Jamaica's Prime Minister, Andrew Holness.
Jamaica’s Prime Minister, Andrew Holness.
Government of Jamaica

General elections in Jamaica are two years away and critics are wondering whether the governing Jamaica Labor Party (JLP) might have committed a major political own goal by approving humongous salary increases for the prime minister, cabinet members, municipal councilors and a string of other top officials, sparking protests and outrage at varying levels of society.

In the case of PM Andrew Holness and cabinet ministers, they were granted a 230 percent pay hike moving from Jamaican dollars to JA $6.9 million per year to JA $23 million or US148,000. Cabinet ministers are taking home a bit less under new arrangements recently announced by Minister of Finance Nigel Clarke.
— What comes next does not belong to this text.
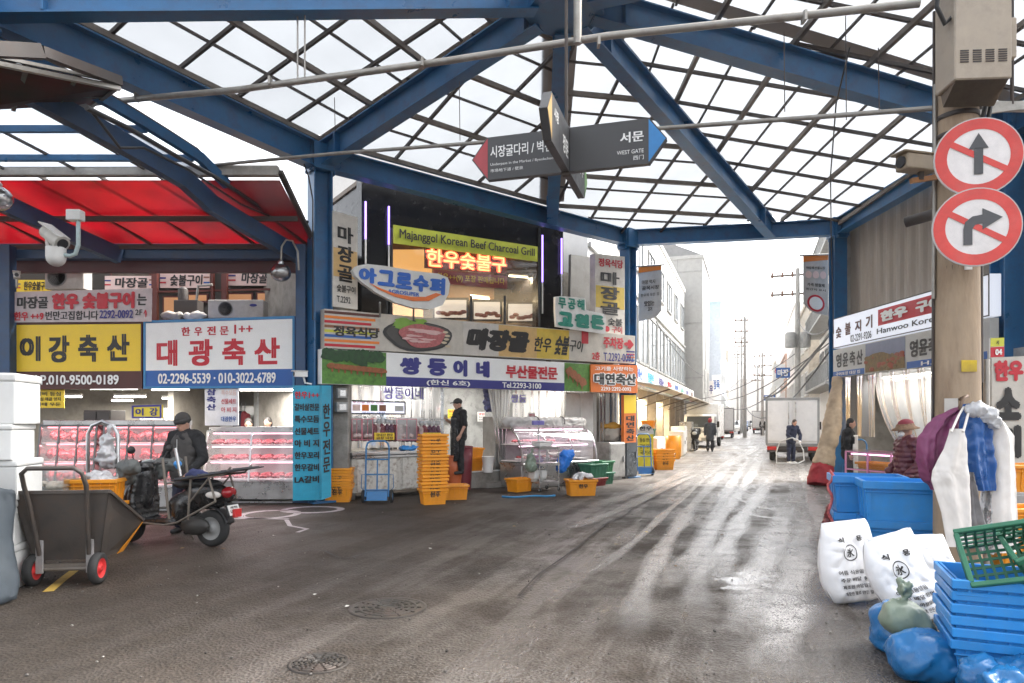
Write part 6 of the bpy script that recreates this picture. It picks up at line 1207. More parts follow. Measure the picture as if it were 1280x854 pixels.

Clarke told parliament that the government had “not changed the framework used to calculate pay for the political directorate over the last three decades. After a tumultuous macroeconomic period lasting several decades and after fiscal reform over the past decade we have sought to establish a simplified, transparent and market-informed public sector compensation system that can allow us to attract and retain the talent we need to run the public bureaucracy.”

But as JLP officials struggle to defend the hikes, a nervous Holness has back peddled drawing down on his own increase, saying he would not, after all, accept in the face of the national outcry that has stemmed from the announcement a statement from his office stated this week.

“The prime minister’s compensation will therefore remain at its previous level, no new or special allowance will apply, and no retroactive payments will apply to the prime minister’s compensation,” the urgent release said, noting that “this has broader implications for not only the current holder of the office of prime minister, but previous holders of the office, and possibly future holders. A prime minister with a new mandate could always review the position. There have been assertions to the effect that while PM Holness will not take the new salary as prime minister, the higher salaries for cabinet ministers or combination of members of parliament and ministers’ salaries would be applied,” the release said.

All this is happening as protests and outrage against the increases are on the rise. Opposition and People’s National Party Leader (PNP) Mark Golding says he is also feeling the heat and has announced plans to donate up to 80 percent of his hike to the needy and charities.

“As leader of the opposition, I must lead by example at a time like this. I will therefore redirect the bulk of the 240+ per cent increase in my pay and retain 20 percent of that increase and contribute the rest to persons in need and other worthy causes. I intend to do this until the outstanding grouses affecting the public sector workers arising out of the restructuring have been satisfactorily addressed,” he added. More than a dozen PNP lawmakers are also to soon announce how they are going to deal with the increase in the face of stinging criticism from society about financial and political elitism and inequity.

“In this context, the massive award to the political class further offends that principle of equity,” Golding said, contending that Jamaican high level politicians will be among the highest salary earners in CARICOM. “That is a situation that is difficult to justify given that we have one of the lowest rates of GDP per capita among our regional peers and Jamaica has not managed to rise out of its chronic low economic growth pattern,” he said.

The hikes come as the country is gearing up for general elections in two years. The JLP had won by a landslide back in 2020, taking 49 of the 63 house seats. Recent polls, however, are showing a significant decline in popularity for the incumbent and increased tolerance for the PNP which has bruised itself politically in recent years by way of spectacular leadership infighting.